Tethered together, and opting to tackle the titanic mountain in one sustained trek (rather than setting up various way-station camps), Yates and Simpson fall into mortal danger when the latter breaks his leg and, shortly thereafter, finds himself dangling off a cliff, still connected to the former. Faced with an impossible choice, Yates cuts Simpson loose, a decision that allows him to live (if just barely), and which he believes results in Simpson’s death. That Simpson survives is evident by the fact that he’s narrating his own story, but that knowledge does little to alter the anxious tension generated by Touching The Void as it depicts Simpson’s arduous struggle to escape an enormous crevice and shimmy his way back down the mountain with one good leg.
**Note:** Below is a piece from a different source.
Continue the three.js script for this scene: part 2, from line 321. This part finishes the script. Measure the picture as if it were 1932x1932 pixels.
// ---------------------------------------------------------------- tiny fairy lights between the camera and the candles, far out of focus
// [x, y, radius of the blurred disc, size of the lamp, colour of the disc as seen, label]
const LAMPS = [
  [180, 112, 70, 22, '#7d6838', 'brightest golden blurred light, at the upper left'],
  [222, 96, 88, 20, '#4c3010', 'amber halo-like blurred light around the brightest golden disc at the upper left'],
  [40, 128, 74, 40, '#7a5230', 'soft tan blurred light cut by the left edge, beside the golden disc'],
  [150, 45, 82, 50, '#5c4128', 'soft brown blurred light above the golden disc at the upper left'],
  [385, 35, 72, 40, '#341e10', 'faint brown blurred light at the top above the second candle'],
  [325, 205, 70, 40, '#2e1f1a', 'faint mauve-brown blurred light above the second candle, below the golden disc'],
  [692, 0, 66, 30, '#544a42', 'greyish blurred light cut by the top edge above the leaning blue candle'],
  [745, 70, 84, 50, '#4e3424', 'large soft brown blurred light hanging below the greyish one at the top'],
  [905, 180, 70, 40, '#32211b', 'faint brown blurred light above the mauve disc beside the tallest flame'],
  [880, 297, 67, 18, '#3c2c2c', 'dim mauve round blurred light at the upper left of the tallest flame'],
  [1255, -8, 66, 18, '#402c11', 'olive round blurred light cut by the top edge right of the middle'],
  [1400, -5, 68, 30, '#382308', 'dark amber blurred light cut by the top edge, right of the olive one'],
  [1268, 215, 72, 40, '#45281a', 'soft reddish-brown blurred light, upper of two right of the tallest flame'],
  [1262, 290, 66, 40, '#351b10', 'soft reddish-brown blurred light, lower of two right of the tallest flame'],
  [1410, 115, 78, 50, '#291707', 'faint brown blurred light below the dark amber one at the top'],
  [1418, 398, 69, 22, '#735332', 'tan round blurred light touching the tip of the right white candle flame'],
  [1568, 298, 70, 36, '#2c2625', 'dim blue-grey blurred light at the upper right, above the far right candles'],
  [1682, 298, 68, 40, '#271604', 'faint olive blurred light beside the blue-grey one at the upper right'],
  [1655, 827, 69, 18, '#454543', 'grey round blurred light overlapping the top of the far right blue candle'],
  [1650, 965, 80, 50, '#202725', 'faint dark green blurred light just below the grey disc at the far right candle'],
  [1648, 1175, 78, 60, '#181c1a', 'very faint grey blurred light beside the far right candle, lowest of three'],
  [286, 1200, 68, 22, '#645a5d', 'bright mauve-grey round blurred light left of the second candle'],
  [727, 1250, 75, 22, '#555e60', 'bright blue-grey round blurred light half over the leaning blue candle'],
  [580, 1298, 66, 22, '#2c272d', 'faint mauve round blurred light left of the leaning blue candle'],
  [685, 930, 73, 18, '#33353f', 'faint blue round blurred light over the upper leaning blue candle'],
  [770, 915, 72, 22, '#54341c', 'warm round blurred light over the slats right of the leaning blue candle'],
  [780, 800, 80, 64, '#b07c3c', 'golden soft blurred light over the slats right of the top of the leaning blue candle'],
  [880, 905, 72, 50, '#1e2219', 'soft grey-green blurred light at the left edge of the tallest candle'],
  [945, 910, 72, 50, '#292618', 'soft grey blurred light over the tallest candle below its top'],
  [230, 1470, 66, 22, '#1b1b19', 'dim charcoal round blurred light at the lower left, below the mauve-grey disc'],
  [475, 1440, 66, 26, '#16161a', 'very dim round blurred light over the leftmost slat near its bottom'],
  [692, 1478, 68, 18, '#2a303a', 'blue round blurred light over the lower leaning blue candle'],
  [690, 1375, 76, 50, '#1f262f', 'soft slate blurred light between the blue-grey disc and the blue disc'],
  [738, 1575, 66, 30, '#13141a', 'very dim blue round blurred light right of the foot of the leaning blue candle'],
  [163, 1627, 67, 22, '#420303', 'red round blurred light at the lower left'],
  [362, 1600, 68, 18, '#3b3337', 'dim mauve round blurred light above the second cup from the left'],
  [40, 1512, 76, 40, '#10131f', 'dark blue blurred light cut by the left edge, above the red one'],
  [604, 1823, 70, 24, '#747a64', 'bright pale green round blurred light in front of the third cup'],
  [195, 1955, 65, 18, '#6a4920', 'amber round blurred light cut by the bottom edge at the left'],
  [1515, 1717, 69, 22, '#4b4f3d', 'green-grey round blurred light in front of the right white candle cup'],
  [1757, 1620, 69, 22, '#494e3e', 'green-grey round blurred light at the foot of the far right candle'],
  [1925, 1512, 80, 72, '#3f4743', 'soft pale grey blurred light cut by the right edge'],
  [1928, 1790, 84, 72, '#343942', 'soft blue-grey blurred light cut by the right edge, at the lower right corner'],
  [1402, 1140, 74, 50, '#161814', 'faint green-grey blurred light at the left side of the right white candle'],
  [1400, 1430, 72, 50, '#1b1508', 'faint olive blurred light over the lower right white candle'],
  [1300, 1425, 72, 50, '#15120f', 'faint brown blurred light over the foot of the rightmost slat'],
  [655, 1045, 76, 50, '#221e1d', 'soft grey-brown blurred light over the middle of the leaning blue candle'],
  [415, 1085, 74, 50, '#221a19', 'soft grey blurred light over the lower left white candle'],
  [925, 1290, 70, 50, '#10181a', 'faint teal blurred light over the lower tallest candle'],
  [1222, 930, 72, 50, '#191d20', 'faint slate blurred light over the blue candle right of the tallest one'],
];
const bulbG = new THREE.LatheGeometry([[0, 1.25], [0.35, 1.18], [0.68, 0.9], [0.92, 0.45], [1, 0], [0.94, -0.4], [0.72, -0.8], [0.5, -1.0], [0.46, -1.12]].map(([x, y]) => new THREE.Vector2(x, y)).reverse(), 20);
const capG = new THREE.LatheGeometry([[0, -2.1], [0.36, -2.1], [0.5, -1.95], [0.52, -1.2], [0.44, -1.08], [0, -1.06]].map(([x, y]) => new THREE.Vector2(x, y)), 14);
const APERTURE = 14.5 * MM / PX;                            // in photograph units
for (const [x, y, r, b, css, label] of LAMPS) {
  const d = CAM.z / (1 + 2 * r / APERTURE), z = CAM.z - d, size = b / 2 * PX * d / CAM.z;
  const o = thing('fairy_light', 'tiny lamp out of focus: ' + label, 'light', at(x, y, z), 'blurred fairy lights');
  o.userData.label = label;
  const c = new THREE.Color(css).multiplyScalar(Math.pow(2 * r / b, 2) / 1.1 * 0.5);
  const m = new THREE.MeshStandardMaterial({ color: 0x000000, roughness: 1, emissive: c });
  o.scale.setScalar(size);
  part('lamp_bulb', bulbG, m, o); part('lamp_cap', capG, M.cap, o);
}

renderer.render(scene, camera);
Macdonald shoots his recreations with a bracing up-close-and-personal lucidity. The result is the rare documentary to employ staged material not for mere flourish, but to convey—without scripted histrionics and melodramatic clichés—the logistical and emotional specifics of its harrowing true tale.

Availability: Touching The Void is available on Blu-ray and DVD through Amazon or possibly your local video store/library. It’s also currently streaming on Netflix, and can be rented or purchased through the major digital services.